▶ **TO DO**:
Reproduce the material word for word; the images stay out.
** Start of GIVEN INFORMATION **
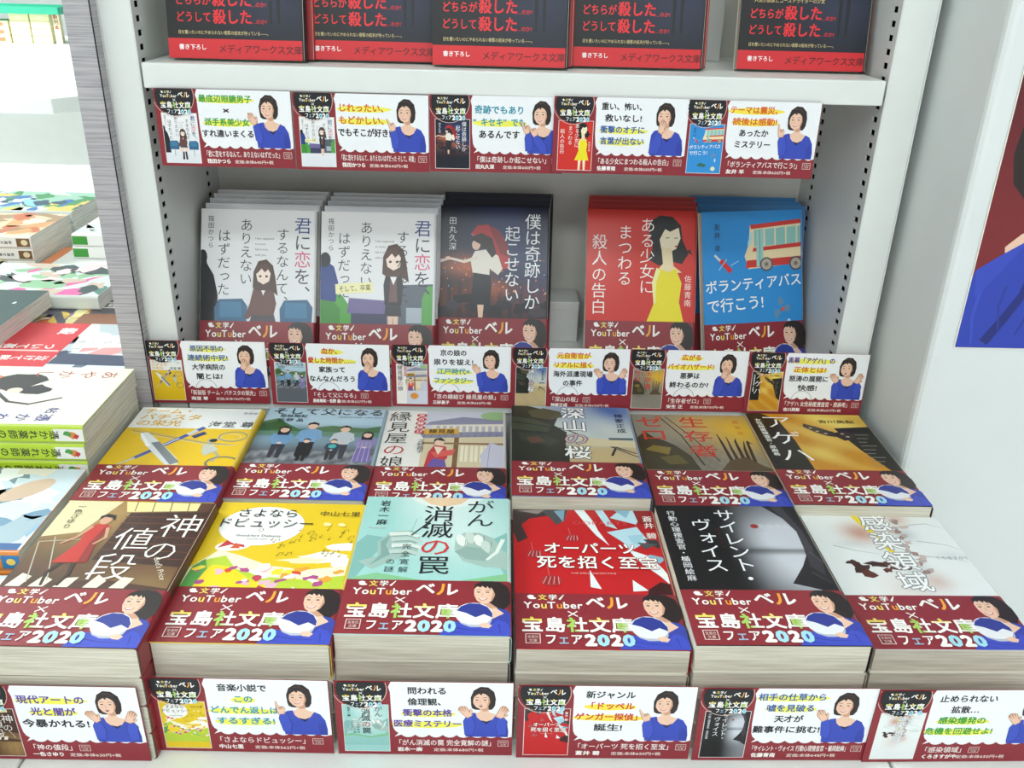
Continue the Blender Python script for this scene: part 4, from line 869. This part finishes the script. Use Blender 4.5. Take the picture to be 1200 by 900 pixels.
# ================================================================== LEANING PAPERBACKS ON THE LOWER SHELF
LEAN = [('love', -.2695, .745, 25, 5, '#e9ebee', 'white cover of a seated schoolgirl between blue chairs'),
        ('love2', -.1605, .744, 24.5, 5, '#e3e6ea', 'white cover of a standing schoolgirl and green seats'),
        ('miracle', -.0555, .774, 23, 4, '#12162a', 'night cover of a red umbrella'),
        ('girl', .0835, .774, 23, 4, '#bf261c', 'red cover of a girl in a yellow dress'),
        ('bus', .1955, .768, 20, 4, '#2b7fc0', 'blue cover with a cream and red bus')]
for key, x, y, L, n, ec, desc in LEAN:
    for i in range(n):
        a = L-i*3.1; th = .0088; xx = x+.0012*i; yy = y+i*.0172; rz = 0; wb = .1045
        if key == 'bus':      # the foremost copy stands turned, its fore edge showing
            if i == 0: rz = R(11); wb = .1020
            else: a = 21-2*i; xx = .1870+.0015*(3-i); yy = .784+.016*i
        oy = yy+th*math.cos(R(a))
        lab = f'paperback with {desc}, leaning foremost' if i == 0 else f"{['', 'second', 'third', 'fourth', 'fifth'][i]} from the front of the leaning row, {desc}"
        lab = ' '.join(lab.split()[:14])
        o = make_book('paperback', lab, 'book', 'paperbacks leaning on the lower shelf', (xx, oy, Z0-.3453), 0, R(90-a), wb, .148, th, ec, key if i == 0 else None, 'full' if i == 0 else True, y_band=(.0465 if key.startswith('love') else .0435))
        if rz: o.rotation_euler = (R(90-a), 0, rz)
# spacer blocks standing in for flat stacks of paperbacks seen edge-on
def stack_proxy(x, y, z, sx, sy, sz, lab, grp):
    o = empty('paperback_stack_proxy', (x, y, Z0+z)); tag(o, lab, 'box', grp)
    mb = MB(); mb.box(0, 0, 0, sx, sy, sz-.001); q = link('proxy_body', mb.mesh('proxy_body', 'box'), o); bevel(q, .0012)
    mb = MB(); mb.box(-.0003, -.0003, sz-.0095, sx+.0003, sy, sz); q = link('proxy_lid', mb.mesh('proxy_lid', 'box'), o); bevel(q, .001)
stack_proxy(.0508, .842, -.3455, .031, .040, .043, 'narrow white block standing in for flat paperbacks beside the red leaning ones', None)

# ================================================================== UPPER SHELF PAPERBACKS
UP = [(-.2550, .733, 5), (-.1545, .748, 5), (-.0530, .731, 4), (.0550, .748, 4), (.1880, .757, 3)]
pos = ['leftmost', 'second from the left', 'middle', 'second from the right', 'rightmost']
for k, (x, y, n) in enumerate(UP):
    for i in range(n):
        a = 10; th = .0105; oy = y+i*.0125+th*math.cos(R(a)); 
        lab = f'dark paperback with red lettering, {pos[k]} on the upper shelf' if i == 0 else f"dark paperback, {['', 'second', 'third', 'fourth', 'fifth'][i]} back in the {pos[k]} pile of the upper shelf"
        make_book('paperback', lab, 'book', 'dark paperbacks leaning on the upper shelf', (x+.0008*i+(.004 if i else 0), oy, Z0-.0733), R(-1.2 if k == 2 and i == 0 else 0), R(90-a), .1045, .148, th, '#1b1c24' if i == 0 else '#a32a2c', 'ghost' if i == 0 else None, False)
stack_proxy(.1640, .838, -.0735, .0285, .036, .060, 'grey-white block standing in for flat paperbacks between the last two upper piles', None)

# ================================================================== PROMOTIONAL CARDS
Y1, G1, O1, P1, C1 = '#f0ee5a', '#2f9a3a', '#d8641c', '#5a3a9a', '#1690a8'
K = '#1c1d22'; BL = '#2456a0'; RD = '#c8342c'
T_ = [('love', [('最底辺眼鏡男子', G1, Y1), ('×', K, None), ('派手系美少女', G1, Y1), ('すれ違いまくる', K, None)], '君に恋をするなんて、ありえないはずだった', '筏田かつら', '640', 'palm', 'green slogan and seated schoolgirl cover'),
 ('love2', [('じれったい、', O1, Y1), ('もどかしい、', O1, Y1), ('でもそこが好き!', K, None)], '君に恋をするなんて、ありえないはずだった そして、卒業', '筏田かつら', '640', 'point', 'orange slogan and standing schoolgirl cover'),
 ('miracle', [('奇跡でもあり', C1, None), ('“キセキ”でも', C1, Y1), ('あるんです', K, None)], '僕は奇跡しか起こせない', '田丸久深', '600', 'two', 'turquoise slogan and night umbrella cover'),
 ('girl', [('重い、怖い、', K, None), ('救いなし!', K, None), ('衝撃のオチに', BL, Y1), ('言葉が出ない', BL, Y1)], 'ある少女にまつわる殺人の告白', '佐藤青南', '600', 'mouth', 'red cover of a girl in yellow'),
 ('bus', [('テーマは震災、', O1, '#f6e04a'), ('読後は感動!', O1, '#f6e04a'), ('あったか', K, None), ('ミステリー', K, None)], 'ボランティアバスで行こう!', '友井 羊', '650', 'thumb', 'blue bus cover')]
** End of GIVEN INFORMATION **
▶ **PROBLEM SOLUTION**:
Continue the Blender Python script for this scene: part 4, from line 869. This part finishes the script. Use Blender 4.5. Take the picture to be 1200 by 900 pixels.
# ================================================================== LEANING PAPERBACKS ON THE LOWER SHELF
LEAN = [('love', -.2695, .745, 25, 5, '#e9ebee', 'white cover of a seated schoolgirl between blue chairs'),
        ('love2', -.1605, .744, 24.5, 5, '#e3e6ea', 'white cover of a standing schoolgirl and green seats'),
        ('miracle', -.0555, .774, 23, 4, '#12162a', 'night cover of a red umbrella'),
        ('girl', .0835, .774, 23, 4, '#bf261c', 'red cover of a girl in a yellow dress'),
        ('bus', .1955, .768, 20, 4, '#2b7fc0', 'blue cover with a cream and red bus')]
for key, x, y, L, n, ec, desc in LEAN:
    for i in range(n):
        a = L-i*3.1; th = .0088; xx = x+.0012*i; yy = y+i*.0172; rz = 0; wb = .1045
        if key == 'bus':      # the foremost copy stands turned, its fore edge showing
            if i == 0: rz = R(11); wb = .1020
            else: a = 21-2*i; xx = .1870+.0015*(3-i); yy = .784+.016*i
        oy = yy+th*math.cos(R(a))
        lab = f'paperback with {desc}, leaning foremost' if i == 0 else f"{['', 'second', 'third', 'fourth', 'fifth'][i]} from the front of the leaning row, {desc}"
        lab = ' '.join(lab.split()[:14])
        o = make_book('paperback', lab, 'book', 'paperbacks leaning on the lower shelf', (xx, oy, Z0-.3453), 0, R(90-a), wb, .148, th, ec, key if i == 0 else None, 'full' if i == 0 else True, y_band=(.0465 if key.startswith('love') else .0435))
        if rz: o.rotation_euler = (R(90-a), 0, rz)
# spacer blocks standing in for flat stacks of paperbacks seen edge-on
def stack_proxy(x, y, z, sx, sy, sz, lab, grp):
    o = empty('paperback_stack_proxy', (x, y, Z0+z)); tag(o, lab, 'box', grp)
    mb = MB(); mb.box(0, 0, 0, sx, sy, sz-.001); q = link('proxy_body', mb.mesh('proxy_body', 'box'), o); bevel(q, .0012)
    mb = MB(); mb.box(-.0003, -.0003, sz-.0095, sx+.0003, sy, sz); q = link('proxy_lid', mb.mesh('proxy_lid', 'box'), o); bevel(q, .001)
stack_proxy(.0508, .842, -.3455, .031, .040, .043, 'narrow white block standing in for flat paperbacks beside the red leaning ones', None)

# ================================================================== UPPER SHELF PAPERBACKS
UP = [(-.2550, .733, 5), (-.1545, .748, 5), (-.0530, .731, 4), (.0550, .748, 4), (.1880, .757, 3)]
pos = ['leftmost', 'second from the left', 'middle', 'second from the right', 'rightmost']
for k, (x, y, n) in enumerate(UP):
    for i in range(n):
        a = 10; th = .0105; oy = y+i*.0125+th*math.cos(R(a)); 
        lab = f'dark paperback with red lettering, {pos[k]} on the upper shelf' if i == 0 else f"dark paperback, {['', 'second', 'third', 'fourth', 'fifth'][i]} back in the {pos[k]} pile of the upper shelf"
        make_book('paperback', lab, 'book', 'dark paperbacks leaning on the upper shelf', (x+.0008*i+(.004 if i else 0), oy, Z0-.0733), R(-1.2 if k == 2 and i == 0 else 0), R(90-a), .1045, .148, th, '#1b1c24' if i == 0 else '#a32a2c', 'ghost' if i == 0 else None, False)
stack_proxy(.1640, .838, -.0735, .0285, .036, .060, 'grey-white block standing in for flat paperbacks between the last two upper piles', None)

# ================================================================== PROMOTIONAL CARDS
Y1, G1, O1, P1, C1 = '#f0ee5a', '#2f9a3a', '#d8641c', '#5a3a9a', '#1690a8'
K = '#1c1d22'; BL = '#2456a0'; RD = '#c8342c'
T_ = [('love', [('最底辺眼鏡男子', G1, Y1), ('×', K, None), ('派手系美少女', G1, Y1), ('すれ違いまくる', K, None)], '君に恋をするなんて、ありえないはずだった', '筏田かつら', '640', 'palm', 'green slogan and seated schoolgirl cover'),
 ('love2', [('じれったい、', O1, Y1), ('もどかしい、', O1, Y1), ('でもそこが好き!', K, None)], '君に恋をするなんて、ありえないはずだった そして、卒業', '筏田かつら', '640', 'point', 'orange slogan and standing schoolgirl cover'),
 ('miracle', [('奇跡でもあり', C1, None), ('“キセキ”でも', C1, Y1), ('あるんです', K, None)], '僕は奇跡しか起こせない', '田丸久深', '600', 'two', 'turquoise slogan and night umbrella cover'),
 ('girl', [('重い、怖い、', K, None), ('救いなし!', K, None), ('衝撃のオチに', BL, Y1), ('言葉が出ない', BL, Y1)], 'ある少女にまつわる殺人の告白', '佐藤青南', '600', 'mouth', 'red cover of a girl in yellow'),
 ('bus', [('テーマは震災、', O1, '#f6e04a'), ('読後は感動!', O1, '#f6e04a'), ('あったか', K, None), ('ミステリー', K, None)], 'ボランティアバスで行こう!', '友井 羊', '650', 'thumb', 'blue bus cover')]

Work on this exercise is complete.